* [Task to complete]: Write the lines out exactly as they stand, from the one containing "Write the bpy" through the one containing "COL = sc.collection", and only those. Omit pictures.

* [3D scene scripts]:
-- BEGIN --

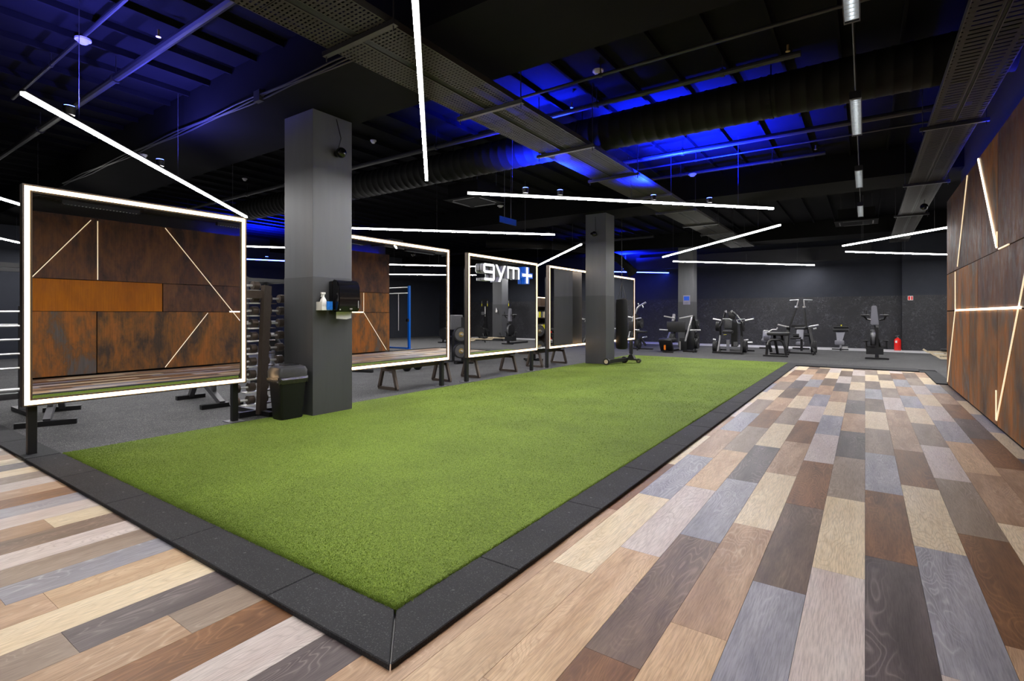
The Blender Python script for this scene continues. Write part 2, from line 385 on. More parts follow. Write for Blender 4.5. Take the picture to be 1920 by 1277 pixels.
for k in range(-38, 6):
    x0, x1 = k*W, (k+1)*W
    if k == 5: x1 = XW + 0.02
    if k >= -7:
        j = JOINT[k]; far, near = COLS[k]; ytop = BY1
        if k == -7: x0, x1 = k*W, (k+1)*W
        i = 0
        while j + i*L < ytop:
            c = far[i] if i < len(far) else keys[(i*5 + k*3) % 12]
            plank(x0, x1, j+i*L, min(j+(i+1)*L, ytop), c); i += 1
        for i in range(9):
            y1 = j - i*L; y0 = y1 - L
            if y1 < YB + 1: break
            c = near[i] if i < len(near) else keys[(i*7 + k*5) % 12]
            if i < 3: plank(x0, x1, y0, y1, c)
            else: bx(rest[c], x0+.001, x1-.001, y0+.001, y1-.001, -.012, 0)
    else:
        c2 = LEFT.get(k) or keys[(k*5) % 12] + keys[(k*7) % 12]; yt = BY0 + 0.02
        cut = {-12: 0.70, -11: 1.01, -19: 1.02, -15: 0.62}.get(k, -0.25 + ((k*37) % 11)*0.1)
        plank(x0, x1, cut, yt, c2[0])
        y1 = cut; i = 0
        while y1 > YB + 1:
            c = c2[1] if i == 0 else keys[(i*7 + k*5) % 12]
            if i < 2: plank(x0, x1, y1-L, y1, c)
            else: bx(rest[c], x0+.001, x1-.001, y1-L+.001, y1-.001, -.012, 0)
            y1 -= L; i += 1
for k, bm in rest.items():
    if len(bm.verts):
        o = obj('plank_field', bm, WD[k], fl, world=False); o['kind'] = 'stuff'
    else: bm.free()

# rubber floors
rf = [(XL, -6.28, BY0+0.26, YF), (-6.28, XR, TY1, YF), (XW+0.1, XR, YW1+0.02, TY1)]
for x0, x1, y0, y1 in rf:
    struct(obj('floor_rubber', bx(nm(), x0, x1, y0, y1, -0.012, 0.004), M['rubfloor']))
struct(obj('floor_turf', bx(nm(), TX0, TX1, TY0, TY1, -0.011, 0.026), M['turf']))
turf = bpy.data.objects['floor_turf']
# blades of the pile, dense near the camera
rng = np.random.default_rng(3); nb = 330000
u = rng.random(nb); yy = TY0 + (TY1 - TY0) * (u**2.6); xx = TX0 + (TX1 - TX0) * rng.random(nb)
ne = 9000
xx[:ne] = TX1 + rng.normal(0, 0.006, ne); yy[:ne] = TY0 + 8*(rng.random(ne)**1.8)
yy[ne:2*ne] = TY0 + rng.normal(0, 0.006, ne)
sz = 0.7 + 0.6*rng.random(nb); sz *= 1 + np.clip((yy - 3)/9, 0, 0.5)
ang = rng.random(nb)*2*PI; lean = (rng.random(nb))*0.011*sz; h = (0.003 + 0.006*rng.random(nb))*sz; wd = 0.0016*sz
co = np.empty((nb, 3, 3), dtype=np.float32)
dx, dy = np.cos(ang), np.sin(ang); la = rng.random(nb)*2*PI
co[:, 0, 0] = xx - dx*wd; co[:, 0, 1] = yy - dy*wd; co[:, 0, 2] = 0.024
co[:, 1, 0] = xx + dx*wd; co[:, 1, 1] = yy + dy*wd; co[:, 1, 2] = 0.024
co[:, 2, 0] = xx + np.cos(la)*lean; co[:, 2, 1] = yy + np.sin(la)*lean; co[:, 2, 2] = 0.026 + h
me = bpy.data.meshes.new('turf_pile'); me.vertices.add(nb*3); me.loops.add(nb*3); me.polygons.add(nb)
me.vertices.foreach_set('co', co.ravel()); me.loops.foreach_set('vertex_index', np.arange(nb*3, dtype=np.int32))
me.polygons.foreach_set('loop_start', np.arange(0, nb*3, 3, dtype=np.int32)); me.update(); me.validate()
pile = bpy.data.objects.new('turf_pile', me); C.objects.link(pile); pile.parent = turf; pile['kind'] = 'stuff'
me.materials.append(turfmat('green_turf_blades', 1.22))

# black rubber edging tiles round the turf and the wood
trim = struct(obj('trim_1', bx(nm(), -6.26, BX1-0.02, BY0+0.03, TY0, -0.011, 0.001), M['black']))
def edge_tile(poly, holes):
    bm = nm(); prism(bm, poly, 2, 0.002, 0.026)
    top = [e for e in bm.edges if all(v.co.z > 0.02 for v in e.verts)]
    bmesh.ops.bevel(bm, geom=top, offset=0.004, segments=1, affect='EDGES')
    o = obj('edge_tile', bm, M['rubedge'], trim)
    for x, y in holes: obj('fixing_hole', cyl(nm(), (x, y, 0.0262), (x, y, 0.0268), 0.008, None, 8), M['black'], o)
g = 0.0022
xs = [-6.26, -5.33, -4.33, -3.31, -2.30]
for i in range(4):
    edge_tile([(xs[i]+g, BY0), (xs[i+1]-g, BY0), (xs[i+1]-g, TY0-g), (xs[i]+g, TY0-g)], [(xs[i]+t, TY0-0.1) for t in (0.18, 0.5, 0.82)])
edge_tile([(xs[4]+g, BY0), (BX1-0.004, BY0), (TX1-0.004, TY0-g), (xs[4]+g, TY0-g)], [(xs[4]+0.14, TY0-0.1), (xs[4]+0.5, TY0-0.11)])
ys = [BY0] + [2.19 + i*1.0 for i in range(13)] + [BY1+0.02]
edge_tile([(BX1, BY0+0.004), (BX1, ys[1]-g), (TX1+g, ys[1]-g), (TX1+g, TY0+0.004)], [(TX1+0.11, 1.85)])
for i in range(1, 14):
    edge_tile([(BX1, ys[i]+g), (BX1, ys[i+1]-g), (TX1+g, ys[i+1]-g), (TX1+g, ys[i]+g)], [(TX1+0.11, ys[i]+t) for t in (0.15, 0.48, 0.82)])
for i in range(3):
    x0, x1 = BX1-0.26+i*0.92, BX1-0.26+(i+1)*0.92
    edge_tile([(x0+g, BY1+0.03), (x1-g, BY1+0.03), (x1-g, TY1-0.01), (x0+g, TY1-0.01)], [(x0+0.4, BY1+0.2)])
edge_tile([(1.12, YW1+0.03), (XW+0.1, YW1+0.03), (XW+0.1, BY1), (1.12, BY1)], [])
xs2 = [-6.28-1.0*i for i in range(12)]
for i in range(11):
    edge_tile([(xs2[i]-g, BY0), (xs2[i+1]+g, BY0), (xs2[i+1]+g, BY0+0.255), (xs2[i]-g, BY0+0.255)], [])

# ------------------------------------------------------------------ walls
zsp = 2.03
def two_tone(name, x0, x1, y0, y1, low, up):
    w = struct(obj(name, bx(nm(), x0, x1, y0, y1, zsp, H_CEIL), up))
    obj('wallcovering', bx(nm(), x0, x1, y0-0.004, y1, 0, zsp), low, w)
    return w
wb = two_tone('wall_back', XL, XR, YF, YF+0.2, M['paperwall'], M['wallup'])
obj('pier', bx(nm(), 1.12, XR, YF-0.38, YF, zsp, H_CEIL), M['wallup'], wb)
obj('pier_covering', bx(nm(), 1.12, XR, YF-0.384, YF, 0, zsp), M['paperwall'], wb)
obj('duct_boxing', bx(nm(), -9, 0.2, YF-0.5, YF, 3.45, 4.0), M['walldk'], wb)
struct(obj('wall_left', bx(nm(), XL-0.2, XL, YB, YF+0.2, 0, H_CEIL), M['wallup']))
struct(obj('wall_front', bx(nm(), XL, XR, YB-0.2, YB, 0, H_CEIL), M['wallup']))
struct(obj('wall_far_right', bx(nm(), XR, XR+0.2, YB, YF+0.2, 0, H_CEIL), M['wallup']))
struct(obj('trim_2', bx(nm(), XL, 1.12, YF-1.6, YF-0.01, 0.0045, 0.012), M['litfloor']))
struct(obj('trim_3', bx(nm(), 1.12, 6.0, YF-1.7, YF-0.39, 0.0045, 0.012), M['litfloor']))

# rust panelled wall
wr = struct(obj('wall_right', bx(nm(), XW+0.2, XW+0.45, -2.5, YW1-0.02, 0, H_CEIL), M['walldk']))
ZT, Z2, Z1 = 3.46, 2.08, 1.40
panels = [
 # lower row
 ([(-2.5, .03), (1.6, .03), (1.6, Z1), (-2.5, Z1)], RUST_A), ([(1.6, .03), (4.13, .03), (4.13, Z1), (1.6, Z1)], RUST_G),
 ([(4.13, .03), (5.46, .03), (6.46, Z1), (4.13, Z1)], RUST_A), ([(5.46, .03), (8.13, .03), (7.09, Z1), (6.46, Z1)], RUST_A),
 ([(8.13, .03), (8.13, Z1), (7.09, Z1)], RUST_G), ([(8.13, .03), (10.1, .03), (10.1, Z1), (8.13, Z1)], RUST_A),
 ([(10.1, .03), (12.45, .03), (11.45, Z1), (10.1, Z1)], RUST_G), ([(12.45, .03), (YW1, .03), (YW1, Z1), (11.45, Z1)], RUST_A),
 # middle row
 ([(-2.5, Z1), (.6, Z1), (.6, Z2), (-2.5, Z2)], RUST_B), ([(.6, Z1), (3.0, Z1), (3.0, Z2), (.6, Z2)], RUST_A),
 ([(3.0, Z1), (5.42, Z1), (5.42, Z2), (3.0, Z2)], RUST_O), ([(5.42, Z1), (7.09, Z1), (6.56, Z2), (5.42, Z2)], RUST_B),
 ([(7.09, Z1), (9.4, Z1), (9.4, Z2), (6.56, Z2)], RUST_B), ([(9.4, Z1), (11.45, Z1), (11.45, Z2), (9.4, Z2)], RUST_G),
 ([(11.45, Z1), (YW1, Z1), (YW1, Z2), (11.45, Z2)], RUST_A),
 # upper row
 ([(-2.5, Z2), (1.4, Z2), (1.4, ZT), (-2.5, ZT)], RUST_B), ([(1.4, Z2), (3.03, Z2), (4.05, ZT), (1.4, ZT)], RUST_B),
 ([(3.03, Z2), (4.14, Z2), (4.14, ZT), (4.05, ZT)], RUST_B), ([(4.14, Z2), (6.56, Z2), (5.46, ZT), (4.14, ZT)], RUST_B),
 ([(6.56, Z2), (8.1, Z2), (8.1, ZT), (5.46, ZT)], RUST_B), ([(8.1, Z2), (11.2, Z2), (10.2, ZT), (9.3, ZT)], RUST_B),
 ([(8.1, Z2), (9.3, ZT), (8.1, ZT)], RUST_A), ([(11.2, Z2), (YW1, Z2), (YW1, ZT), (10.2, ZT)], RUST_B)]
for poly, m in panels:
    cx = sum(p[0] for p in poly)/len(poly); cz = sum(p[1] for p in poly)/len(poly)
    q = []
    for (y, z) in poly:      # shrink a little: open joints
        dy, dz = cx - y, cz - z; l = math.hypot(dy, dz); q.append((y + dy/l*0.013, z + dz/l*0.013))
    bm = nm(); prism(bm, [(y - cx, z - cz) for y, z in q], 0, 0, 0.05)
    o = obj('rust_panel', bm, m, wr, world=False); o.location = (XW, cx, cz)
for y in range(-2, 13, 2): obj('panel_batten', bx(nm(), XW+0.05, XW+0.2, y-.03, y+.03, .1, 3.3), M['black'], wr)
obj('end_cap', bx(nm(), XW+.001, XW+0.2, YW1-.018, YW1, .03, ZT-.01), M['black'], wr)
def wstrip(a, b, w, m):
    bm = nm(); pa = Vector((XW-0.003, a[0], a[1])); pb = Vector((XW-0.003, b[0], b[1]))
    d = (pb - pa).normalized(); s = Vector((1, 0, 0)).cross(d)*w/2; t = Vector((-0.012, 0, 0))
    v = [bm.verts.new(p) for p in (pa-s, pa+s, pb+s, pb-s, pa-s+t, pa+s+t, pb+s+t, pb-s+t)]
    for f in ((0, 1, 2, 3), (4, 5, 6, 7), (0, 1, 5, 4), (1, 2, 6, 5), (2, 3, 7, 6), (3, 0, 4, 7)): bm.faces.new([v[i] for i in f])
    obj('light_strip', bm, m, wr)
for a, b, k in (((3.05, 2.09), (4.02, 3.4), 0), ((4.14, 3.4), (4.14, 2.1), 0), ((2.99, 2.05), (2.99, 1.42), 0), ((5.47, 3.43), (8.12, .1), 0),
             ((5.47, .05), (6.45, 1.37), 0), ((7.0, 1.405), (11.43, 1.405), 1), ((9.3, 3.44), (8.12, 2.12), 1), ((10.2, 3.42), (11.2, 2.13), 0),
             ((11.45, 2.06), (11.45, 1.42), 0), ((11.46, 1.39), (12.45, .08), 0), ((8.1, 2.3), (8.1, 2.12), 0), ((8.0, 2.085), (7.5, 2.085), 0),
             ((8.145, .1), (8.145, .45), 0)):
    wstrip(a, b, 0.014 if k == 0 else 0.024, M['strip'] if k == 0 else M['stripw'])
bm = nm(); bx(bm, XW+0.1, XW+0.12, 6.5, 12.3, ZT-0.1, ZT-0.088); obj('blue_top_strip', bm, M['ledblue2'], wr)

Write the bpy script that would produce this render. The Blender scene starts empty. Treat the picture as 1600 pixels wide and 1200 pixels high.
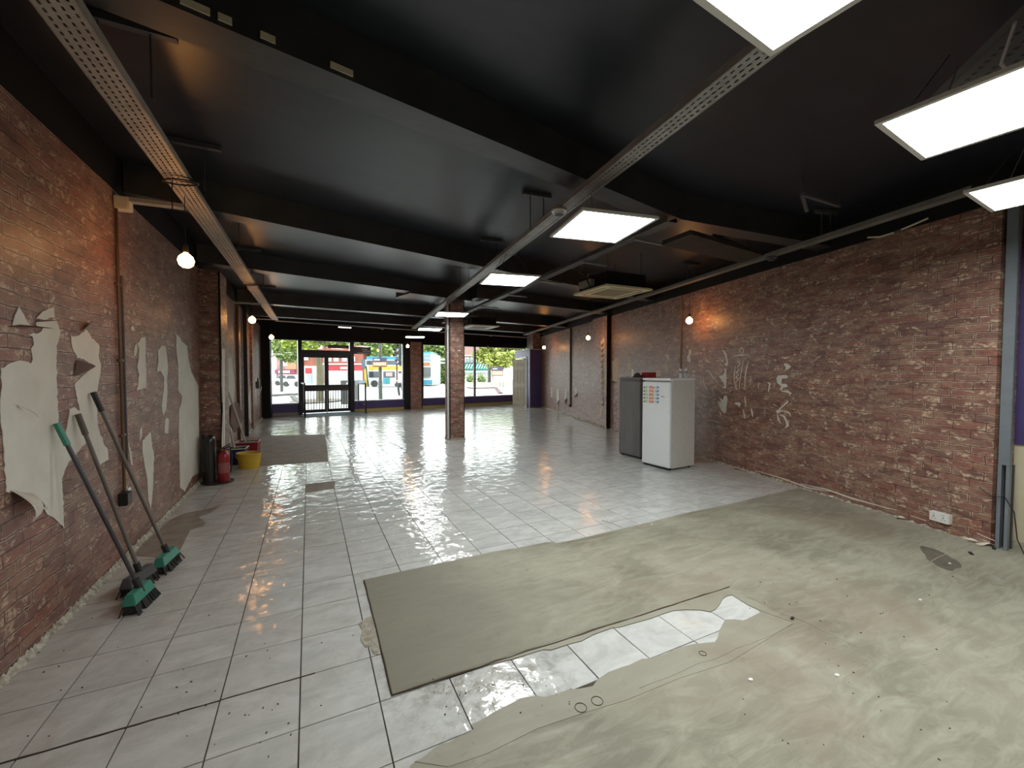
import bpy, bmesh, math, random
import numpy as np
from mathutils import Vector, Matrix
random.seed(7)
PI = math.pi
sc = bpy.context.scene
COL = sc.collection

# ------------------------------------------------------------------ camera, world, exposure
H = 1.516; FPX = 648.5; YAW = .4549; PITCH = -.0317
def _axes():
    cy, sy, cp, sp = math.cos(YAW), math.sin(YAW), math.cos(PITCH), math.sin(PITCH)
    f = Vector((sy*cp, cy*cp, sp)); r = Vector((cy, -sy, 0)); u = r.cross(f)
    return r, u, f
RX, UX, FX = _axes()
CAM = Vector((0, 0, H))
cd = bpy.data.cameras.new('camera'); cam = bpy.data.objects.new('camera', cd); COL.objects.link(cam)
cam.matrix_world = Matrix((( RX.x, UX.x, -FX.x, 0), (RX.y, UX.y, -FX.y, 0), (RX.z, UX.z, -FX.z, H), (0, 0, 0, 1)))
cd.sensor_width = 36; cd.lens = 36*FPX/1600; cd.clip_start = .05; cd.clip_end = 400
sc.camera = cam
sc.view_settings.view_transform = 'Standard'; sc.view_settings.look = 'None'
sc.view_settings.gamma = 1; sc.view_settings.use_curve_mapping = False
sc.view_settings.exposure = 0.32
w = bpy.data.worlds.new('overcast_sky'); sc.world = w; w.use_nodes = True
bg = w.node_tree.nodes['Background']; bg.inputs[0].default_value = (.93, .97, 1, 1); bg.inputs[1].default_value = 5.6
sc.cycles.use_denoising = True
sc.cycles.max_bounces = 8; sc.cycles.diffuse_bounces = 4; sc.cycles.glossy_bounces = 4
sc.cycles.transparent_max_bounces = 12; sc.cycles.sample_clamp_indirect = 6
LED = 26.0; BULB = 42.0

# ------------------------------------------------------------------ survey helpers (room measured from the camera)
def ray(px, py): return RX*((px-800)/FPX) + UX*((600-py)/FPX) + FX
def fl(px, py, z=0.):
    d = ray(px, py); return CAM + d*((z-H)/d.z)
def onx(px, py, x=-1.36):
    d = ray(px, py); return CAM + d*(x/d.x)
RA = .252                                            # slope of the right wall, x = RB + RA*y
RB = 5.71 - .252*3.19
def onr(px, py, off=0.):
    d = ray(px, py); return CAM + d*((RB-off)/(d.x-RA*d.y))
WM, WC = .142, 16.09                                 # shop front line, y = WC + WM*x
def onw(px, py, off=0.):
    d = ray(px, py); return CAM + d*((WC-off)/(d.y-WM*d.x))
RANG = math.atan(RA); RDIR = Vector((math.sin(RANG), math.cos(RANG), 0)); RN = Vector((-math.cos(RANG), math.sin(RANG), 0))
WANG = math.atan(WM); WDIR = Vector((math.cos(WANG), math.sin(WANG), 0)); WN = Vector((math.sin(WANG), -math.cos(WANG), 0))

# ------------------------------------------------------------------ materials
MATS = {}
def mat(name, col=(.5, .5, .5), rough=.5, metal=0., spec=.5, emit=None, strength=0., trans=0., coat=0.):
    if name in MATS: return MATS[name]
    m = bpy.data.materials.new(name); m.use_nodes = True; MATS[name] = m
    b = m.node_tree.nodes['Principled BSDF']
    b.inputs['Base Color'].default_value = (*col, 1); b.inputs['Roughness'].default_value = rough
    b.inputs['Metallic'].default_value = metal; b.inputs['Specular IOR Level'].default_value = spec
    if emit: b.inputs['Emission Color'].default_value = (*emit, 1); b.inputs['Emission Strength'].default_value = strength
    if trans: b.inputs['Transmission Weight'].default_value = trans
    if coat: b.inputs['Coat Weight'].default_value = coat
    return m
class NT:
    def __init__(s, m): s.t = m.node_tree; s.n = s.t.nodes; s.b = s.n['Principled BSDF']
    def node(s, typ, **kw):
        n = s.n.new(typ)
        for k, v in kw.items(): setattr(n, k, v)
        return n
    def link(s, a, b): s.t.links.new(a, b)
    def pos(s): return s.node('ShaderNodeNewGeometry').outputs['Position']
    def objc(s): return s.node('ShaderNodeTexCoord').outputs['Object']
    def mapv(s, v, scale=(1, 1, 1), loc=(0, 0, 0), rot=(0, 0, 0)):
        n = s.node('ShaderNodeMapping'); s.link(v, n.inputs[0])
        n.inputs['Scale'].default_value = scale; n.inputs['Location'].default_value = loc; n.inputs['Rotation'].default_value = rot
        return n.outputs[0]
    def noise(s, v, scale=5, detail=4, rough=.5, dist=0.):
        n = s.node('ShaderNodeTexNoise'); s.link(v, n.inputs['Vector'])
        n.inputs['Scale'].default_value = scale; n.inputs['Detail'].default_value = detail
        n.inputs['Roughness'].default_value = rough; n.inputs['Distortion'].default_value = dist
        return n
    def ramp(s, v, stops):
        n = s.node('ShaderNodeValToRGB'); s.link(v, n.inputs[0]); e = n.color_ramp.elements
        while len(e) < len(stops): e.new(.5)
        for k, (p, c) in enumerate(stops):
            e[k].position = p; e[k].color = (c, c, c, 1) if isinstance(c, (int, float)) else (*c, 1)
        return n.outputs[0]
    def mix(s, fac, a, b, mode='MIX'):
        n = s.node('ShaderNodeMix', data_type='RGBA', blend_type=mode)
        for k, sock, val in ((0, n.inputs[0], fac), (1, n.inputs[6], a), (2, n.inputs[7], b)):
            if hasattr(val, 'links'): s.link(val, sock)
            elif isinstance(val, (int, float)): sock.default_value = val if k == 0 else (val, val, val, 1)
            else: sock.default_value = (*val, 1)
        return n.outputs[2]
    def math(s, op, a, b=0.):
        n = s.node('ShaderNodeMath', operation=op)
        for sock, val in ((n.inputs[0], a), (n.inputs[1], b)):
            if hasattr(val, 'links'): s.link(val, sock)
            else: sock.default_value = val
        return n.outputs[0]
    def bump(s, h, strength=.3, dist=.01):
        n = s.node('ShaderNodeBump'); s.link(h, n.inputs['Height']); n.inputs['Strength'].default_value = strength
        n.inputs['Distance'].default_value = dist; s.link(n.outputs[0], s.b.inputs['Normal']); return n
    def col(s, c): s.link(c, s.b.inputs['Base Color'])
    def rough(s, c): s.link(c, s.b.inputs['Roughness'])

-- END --

* [Task solution]:
Write the bpy script that would produce this render. The Blender scene starts empty. Treat the picture as 1600 pixels wide and 1200 pixels high.
import bpy, bmesh, math, random
import numpy as np
from mathutils import Vector, Matrix
random.seed(7)
PI = math.pi
sc = bpy.context.scene
COL = sc.collection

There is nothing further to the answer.